My only caveat is that baptism is only mentioned once, and in passing, whereas baptism is the central sacrament of belonging in the NT. Almost every time there is a call to faith, baptism is the first step. Also, baptism is the standard by which people are to judge their belonging, and the life that entails. (See Romans 6: 1-12) 

Public Profession of Faith is closely connected with baptism. In the case of infant baptism, it is one's personal response to the belonging Christ and his church that baptism signifies and seals. In the case of adult believers, it accompanies baptism as one's personal commitment to follow the Lord which their baptism signifies and seals. 

So, anyone who is baptized already belongs to Christ by virtue of their baptism. This is not the same as just anyone affiliated with a congregation in some way, but is the central mark of their belonging. I don't think this changes the graceful description of the ways in which we deal with the various levels of belonging in this post, but I do think that baptism needs a bigger emphasis as it does in the NT.

It also is important when thinking of Public Profession of faith as a response to one's baptism. In that case it is an important and necessary landmark in the process of belonging. And this is where the quotation from Romans 10: 9-10 comes in. If a person is baptized as an infant, it is important, and perhaps necessary, in my opinion, for that person to acknowledge publicly, as he or she has been baptized publicly, their faith in Christ. 

Thanks so much for your encouragement and comments, Len. I would certainly agree that it would be good to focus more on baptism and what it means in our theological understanding. It is a beautiful and powerful understanding of what God does in/through/for/with us in the life, death and resurrection of Christ in our lives.

I should have stated that this is all a "work in progress", and I really appreciate the feedback...maybe what you're saying here will make it into the v. 2.0 of this presentation/blog posting!

I came across your posting almost 2 years after you wrote it, so am not sure if my response will find it's way to you.

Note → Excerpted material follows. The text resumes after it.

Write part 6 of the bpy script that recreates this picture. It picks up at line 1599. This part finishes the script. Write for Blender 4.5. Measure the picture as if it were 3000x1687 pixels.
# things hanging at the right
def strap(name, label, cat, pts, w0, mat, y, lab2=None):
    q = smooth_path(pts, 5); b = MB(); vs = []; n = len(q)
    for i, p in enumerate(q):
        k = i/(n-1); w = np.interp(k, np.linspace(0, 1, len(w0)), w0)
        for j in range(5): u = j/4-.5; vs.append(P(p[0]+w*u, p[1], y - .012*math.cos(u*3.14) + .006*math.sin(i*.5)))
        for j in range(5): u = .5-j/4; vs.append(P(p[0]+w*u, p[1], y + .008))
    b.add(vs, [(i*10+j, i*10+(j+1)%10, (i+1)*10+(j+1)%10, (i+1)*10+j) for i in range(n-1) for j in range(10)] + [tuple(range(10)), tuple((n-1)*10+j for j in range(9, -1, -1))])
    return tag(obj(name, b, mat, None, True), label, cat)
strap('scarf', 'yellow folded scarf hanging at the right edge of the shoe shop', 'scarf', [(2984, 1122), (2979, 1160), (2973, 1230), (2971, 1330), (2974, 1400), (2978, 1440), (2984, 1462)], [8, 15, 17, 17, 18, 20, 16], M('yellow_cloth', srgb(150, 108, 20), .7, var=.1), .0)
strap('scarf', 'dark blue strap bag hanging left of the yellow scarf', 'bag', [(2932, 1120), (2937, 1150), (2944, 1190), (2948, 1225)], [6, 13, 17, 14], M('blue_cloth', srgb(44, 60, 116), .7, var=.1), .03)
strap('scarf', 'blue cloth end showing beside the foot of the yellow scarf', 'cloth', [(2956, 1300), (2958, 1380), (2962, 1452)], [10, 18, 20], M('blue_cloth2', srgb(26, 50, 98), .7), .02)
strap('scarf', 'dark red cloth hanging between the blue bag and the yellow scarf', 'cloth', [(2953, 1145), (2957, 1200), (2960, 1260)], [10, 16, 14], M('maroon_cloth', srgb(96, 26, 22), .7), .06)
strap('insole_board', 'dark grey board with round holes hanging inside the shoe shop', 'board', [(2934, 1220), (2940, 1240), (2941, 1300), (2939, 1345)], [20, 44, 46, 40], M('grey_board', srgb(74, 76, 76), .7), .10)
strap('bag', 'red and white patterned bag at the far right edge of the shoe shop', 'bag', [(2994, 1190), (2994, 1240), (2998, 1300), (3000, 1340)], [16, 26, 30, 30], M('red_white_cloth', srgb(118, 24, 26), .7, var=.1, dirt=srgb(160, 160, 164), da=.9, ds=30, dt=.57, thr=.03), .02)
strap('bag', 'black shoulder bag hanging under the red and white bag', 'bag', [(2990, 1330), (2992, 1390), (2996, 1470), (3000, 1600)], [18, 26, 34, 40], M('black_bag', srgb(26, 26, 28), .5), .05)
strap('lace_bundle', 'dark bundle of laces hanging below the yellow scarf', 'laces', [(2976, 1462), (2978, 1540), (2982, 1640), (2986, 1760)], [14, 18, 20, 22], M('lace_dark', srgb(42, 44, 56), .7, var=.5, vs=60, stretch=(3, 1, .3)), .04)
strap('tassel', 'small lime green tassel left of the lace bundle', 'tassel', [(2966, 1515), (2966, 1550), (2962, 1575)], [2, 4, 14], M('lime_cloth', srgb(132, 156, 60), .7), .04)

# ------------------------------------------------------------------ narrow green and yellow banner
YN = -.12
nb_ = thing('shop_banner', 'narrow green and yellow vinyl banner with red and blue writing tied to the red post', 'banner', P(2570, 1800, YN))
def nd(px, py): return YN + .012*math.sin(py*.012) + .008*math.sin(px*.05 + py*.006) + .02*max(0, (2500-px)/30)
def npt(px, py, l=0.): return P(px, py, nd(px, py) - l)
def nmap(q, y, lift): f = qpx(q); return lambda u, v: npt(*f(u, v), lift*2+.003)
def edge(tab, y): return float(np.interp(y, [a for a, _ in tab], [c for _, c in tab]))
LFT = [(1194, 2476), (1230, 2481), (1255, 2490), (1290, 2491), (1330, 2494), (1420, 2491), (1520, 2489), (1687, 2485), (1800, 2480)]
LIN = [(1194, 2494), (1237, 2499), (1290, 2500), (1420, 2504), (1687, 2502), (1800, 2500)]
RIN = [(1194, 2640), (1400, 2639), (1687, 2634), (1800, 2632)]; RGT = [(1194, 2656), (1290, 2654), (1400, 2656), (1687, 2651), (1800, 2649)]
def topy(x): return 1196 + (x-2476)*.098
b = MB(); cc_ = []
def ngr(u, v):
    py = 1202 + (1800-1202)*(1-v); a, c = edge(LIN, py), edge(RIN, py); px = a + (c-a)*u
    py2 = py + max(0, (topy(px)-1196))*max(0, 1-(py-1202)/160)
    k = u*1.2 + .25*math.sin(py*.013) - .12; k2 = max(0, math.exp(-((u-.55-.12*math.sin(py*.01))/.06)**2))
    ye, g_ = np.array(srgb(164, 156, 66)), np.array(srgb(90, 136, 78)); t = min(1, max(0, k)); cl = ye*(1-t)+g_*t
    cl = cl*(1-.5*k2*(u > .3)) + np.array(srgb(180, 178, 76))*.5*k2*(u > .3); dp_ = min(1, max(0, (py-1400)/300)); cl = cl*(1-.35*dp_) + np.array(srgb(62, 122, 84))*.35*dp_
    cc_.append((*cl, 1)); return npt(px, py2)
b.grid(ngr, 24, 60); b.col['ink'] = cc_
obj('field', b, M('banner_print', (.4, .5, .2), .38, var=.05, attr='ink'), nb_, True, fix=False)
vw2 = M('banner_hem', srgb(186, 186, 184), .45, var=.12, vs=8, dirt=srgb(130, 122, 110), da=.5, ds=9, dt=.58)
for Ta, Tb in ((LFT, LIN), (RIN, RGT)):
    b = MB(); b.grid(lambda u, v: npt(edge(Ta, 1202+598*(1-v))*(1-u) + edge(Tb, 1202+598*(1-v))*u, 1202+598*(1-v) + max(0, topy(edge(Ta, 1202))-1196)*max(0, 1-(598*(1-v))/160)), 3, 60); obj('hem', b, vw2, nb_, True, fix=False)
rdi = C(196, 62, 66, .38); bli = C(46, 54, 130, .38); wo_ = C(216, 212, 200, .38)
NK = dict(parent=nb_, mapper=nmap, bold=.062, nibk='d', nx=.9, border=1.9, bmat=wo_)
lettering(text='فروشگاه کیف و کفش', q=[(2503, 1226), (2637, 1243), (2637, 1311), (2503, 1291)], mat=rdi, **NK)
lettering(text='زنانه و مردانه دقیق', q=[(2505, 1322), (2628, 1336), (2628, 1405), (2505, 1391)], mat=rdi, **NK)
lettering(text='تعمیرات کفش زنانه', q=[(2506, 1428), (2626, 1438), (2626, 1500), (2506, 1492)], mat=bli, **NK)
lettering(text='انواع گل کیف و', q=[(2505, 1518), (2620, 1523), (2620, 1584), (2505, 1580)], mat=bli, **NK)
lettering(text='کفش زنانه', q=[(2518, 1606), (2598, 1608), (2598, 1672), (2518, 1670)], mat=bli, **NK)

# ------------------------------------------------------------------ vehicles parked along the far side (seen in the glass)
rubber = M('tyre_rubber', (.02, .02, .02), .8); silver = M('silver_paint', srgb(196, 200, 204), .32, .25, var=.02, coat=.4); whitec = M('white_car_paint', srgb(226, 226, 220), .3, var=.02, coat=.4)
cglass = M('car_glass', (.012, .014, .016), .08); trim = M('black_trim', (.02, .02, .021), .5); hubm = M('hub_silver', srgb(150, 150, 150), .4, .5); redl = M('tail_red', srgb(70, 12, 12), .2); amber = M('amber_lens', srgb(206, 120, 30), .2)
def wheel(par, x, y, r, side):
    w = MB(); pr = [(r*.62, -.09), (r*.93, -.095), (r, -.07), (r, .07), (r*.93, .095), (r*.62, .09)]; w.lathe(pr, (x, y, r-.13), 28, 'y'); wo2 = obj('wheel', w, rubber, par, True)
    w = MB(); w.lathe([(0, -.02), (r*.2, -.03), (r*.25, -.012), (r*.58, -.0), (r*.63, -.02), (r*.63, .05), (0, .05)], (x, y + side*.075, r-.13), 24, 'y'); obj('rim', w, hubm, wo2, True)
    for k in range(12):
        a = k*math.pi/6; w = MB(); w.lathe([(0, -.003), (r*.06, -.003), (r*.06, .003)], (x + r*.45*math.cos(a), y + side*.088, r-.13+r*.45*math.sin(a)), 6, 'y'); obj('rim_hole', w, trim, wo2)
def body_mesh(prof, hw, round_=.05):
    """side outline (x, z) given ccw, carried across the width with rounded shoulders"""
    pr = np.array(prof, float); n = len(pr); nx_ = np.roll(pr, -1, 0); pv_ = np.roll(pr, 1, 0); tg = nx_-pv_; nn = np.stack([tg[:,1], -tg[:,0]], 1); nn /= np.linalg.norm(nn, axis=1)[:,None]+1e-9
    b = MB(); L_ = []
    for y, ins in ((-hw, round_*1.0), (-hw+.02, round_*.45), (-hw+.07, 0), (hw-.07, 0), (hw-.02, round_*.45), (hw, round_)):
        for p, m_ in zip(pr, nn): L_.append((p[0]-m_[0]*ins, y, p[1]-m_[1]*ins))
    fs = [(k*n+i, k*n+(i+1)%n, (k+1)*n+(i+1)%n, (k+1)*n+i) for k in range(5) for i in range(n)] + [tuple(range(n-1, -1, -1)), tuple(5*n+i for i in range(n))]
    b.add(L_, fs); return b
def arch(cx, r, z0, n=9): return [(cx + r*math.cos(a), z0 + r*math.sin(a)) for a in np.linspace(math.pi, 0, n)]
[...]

I think one needs to recognize the development of the church after Pentecost with the authority given to the elders to ensure that everything is done in good order.  There are the beginnings of that kind of welcoming into and sending out of fellowship already inherent in Jesus granting the keys of the kingdom to his disciples in Matthew 18.  

As for a public context for profession of faith,  Paul's words to Timothy in I Timothy 6:12 are intriguing.  "Take hold of the eternal life to which you were called when you made your good confession in the presence of many witnesses."   It certainly was a public context -- seems most plausible that it could have been a worship service.

Yet another evidence of some sort of structured or at least supervised welcoming into membership is the fact that the apostles kept track of how many were added to their number in the book of Acts.  

I hope these observations can be helpful for recognizing the legitimacy of practicing profession of faith in a context of public order and accountability and welcome into another dimension of responsible membership within the church.